* start Given data *
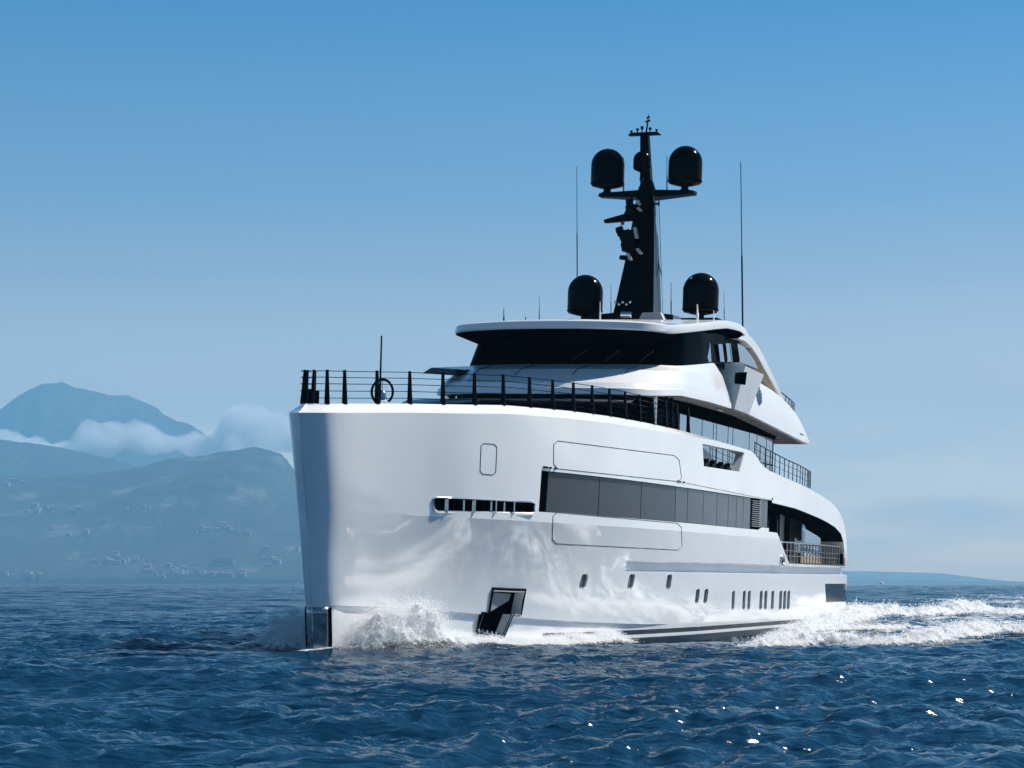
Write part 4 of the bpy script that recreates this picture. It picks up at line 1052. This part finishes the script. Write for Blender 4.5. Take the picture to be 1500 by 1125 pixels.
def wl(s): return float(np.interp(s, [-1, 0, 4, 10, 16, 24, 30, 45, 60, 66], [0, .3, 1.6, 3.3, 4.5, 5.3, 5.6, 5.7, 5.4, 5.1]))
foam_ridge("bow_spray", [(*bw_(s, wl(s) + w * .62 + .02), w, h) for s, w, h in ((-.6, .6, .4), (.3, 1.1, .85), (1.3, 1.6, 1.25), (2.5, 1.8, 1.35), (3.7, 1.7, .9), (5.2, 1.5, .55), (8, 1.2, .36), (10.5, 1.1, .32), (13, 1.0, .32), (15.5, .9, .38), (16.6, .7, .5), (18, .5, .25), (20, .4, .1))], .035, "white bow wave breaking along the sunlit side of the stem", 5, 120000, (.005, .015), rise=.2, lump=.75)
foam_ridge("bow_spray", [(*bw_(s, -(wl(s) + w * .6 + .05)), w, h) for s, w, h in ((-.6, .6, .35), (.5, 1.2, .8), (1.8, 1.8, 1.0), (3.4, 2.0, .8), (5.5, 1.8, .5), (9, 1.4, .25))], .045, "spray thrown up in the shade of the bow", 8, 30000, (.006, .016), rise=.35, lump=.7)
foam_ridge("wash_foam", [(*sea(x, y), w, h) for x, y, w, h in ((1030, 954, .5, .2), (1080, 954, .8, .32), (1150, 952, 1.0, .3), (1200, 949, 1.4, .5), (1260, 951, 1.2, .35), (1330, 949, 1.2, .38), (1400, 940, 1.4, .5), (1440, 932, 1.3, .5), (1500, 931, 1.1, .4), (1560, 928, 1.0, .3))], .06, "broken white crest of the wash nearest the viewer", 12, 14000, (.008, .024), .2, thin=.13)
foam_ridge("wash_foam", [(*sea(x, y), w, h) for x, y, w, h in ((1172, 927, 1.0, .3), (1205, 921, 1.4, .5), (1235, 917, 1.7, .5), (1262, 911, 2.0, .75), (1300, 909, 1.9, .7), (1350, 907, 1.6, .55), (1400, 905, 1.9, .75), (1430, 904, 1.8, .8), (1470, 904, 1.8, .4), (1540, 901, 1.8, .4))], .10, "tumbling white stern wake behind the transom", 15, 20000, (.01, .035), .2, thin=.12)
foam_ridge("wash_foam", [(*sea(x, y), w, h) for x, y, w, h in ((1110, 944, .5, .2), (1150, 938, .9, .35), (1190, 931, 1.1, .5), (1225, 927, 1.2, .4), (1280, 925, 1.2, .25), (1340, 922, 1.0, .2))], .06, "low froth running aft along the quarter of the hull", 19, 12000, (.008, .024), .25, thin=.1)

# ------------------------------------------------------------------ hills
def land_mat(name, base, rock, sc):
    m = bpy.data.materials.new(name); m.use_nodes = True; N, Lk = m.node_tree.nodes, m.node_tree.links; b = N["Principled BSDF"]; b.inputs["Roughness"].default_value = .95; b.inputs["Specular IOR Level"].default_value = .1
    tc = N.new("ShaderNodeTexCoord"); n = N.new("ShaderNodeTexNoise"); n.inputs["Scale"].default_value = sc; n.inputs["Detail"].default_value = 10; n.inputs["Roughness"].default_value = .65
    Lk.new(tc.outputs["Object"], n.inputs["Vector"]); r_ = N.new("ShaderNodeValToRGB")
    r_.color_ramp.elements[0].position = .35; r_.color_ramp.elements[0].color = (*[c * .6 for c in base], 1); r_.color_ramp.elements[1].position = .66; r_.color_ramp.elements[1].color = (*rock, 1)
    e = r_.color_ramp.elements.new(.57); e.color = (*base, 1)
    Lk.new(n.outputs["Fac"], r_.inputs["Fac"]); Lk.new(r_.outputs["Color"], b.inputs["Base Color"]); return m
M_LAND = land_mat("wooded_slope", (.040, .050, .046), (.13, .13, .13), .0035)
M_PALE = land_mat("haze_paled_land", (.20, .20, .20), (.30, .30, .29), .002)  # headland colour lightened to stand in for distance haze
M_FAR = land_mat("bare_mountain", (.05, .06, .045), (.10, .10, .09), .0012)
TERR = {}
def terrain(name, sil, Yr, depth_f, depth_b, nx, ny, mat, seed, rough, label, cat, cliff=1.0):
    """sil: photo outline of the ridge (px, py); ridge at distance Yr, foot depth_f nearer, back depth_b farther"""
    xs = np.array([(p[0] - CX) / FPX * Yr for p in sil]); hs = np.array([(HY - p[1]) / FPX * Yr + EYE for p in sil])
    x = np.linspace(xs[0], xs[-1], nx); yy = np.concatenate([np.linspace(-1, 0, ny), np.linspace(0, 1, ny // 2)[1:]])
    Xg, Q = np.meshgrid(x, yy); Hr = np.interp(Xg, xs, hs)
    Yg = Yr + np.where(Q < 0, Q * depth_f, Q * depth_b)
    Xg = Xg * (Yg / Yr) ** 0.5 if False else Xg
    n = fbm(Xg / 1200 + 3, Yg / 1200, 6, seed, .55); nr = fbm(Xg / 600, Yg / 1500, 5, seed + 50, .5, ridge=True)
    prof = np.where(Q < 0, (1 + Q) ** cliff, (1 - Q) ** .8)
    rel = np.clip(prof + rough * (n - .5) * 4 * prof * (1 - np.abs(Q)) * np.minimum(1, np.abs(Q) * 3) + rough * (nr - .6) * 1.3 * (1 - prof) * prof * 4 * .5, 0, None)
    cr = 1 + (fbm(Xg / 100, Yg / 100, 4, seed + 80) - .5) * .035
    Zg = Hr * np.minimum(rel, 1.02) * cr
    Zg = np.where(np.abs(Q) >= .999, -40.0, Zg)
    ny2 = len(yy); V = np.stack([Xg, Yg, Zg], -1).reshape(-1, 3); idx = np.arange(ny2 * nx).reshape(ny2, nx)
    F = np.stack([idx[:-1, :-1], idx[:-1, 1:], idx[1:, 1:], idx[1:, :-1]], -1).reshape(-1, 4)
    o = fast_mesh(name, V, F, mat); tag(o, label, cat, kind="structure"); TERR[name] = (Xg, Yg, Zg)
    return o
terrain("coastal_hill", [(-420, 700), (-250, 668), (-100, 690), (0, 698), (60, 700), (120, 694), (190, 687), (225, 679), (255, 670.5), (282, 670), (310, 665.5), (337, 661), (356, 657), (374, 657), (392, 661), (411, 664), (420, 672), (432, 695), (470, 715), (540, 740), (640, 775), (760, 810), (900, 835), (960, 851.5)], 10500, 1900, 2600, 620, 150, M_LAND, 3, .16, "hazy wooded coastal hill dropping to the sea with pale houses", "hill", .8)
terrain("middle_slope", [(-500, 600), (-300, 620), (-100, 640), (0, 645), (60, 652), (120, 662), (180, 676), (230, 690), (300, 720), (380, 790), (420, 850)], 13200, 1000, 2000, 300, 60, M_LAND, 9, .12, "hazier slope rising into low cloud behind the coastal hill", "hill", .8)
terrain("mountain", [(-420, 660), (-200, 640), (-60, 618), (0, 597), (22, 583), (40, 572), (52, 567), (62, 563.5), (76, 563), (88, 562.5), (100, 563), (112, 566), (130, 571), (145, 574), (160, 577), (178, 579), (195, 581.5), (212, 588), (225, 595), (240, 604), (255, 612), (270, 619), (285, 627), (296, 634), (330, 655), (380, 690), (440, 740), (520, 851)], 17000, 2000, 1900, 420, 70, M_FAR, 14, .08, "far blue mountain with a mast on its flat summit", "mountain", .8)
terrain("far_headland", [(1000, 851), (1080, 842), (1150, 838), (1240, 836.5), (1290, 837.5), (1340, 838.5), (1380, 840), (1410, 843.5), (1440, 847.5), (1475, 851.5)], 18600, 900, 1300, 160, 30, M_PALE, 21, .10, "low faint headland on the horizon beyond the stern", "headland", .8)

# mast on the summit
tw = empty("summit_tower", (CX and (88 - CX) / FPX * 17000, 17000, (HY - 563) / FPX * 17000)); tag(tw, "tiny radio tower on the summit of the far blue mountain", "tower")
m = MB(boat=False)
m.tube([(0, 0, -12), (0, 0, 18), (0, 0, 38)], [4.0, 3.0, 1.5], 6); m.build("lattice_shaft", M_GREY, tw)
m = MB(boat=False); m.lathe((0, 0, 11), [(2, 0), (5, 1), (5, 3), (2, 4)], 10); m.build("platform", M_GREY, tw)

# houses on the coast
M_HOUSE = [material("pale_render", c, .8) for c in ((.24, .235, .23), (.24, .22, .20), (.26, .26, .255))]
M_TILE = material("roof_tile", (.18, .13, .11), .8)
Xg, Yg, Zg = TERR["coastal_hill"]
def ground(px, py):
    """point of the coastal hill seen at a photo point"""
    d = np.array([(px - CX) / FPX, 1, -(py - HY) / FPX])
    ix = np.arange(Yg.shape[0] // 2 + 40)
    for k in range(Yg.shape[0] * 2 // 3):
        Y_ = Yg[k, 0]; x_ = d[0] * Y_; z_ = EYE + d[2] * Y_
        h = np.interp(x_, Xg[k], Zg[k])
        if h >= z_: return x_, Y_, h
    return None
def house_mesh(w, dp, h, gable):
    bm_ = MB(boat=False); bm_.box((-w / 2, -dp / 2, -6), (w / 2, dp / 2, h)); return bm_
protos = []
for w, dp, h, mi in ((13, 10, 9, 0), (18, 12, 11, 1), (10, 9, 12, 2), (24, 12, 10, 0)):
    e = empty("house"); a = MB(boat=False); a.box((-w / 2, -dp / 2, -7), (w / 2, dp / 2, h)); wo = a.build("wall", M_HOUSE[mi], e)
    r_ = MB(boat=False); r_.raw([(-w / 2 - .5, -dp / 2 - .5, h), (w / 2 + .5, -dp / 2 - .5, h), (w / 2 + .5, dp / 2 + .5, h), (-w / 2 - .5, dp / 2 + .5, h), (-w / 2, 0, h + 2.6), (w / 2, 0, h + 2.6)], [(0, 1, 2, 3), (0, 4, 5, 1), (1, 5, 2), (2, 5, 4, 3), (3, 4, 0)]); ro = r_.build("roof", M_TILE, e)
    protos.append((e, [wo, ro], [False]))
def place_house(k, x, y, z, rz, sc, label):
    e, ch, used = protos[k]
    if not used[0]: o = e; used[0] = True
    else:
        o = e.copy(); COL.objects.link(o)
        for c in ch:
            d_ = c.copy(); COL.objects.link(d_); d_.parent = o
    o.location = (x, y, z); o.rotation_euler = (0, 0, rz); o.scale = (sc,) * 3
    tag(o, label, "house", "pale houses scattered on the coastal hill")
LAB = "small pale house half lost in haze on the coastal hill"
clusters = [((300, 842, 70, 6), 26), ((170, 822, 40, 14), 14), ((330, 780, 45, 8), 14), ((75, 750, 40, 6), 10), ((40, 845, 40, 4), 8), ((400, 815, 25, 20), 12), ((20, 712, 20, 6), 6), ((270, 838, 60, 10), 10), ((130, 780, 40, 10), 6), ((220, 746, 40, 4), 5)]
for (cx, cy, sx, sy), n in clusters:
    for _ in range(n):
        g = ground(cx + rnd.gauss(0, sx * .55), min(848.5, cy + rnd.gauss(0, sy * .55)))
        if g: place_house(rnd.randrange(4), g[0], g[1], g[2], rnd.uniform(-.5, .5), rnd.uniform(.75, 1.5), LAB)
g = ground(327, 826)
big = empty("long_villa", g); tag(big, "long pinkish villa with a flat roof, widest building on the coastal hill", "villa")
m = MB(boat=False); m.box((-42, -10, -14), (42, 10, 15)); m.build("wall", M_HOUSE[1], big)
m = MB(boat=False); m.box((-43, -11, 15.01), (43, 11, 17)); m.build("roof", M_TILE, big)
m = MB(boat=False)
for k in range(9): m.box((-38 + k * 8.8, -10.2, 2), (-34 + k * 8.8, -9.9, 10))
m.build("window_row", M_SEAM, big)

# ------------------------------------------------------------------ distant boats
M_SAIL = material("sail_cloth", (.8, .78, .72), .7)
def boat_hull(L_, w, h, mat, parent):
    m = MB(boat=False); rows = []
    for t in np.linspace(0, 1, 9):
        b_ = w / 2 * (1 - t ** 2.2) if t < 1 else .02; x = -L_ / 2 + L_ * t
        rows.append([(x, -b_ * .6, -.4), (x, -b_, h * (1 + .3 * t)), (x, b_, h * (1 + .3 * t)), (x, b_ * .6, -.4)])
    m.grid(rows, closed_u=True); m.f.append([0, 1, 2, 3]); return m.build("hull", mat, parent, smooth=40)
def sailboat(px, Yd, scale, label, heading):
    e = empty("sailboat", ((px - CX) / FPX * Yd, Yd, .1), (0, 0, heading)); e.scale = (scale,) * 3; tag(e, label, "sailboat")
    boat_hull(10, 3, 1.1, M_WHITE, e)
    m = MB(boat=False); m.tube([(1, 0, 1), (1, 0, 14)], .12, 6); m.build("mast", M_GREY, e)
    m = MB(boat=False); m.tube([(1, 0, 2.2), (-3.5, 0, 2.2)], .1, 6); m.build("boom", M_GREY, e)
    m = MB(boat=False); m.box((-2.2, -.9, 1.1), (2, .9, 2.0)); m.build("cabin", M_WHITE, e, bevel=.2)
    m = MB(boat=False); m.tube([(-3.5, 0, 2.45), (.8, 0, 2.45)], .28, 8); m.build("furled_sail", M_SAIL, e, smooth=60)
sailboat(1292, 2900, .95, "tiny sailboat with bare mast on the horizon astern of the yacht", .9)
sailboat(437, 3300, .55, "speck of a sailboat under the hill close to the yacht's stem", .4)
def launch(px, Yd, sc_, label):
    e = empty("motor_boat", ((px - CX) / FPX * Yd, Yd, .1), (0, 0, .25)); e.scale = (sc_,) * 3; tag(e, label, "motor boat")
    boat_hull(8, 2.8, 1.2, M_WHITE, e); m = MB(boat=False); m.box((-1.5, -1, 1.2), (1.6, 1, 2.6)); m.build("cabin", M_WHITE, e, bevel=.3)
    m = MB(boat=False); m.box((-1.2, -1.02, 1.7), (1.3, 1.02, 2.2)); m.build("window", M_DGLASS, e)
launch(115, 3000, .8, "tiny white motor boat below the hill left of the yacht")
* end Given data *
* start Given data *
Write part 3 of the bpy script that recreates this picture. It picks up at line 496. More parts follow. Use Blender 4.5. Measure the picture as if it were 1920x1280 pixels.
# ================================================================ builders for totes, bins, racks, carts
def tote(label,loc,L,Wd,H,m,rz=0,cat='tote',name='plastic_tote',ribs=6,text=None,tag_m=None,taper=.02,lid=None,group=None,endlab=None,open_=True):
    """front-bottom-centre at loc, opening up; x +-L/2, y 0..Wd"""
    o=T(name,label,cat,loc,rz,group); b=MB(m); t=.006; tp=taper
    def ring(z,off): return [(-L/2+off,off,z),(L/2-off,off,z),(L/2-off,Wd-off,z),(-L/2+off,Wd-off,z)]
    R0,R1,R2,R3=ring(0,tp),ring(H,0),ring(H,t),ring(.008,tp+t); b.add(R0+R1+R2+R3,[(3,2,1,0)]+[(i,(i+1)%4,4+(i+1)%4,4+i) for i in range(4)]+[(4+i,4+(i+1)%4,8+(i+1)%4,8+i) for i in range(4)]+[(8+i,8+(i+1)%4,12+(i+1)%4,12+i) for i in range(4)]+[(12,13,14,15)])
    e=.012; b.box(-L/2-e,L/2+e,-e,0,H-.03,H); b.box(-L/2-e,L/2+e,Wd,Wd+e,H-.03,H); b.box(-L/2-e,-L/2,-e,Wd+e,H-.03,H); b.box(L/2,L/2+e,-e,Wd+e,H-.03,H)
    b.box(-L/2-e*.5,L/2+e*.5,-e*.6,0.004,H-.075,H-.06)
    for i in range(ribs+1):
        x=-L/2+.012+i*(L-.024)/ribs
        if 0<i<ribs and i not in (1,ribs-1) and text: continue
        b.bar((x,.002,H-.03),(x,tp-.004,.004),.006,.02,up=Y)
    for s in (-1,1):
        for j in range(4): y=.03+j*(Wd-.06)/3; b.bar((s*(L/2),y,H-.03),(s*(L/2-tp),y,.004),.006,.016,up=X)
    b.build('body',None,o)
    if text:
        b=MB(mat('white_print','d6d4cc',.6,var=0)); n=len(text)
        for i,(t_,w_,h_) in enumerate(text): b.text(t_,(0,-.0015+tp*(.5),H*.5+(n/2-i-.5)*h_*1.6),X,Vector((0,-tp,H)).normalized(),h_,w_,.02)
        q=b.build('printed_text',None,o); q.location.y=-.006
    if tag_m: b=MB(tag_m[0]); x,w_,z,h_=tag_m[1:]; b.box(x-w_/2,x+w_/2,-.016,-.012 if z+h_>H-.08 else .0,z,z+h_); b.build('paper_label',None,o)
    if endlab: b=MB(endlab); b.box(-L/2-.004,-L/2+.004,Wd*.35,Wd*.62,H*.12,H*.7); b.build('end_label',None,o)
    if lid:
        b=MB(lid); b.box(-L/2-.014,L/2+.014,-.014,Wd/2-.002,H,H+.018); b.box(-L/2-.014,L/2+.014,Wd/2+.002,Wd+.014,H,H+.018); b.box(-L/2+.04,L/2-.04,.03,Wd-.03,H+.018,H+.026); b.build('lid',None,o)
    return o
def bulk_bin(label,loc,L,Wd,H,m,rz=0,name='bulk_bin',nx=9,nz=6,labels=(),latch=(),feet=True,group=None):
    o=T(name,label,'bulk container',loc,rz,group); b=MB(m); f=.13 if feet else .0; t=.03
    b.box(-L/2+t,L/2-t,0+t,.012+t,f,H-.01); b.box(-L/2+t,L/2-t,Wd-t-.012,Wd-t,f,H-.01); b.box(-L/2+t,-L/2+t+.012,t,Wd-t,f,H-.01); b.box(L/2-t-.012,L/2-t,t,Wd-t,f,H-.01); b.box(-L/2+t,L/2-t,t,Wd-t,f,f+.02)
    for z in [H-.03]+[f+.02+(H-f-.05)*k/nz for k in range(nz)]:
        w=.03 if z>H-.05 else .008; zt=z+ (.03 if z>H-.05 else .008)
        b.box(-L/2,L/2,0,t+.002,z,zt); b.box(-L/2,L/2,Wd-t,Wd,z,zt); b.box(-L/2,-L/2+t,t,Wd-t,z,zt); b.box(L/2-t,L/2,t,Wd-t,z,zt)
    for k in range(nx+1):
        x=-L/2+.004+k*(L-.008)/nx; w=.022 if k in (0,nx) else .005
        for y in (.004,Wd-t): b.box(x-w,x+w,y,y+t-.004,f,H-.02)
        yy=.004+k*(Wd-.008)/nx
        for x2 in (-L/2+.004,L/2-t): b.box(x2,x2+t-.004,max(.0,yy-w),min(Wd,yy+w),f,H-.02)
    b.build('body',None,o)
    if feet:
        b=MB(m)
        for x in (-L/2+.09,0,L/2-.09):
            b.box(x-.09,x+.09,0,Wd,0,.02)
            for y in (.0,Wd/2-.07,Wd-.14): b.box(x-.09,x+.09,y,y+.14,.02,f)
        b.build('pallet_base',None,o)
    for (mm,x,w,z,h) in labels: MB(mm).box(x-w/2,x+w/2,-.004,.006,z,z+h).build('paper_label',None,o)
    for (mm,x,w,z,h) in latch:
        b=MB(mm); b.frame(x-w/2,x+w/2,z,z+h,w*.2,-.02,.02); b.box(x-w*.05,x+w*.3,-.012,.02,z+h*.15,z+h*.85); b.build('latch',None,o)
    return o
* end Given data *
Written request: Select the lines in this material that hold the word "picture", leaving none out.

Answer to the exercise:
Write part 4 of the bpy script that recreates this picture. It picks up at line 1052. This part finishes the script. Write for Blender 4.5. Take the picture to be 1500 by 1125 pixels.
Write part 3 of the bpy script that recreates this picture. It picks up at line 496. More parts follow. Use Blender 4.5. Measure the picture as if it were 1920x1280 pixels.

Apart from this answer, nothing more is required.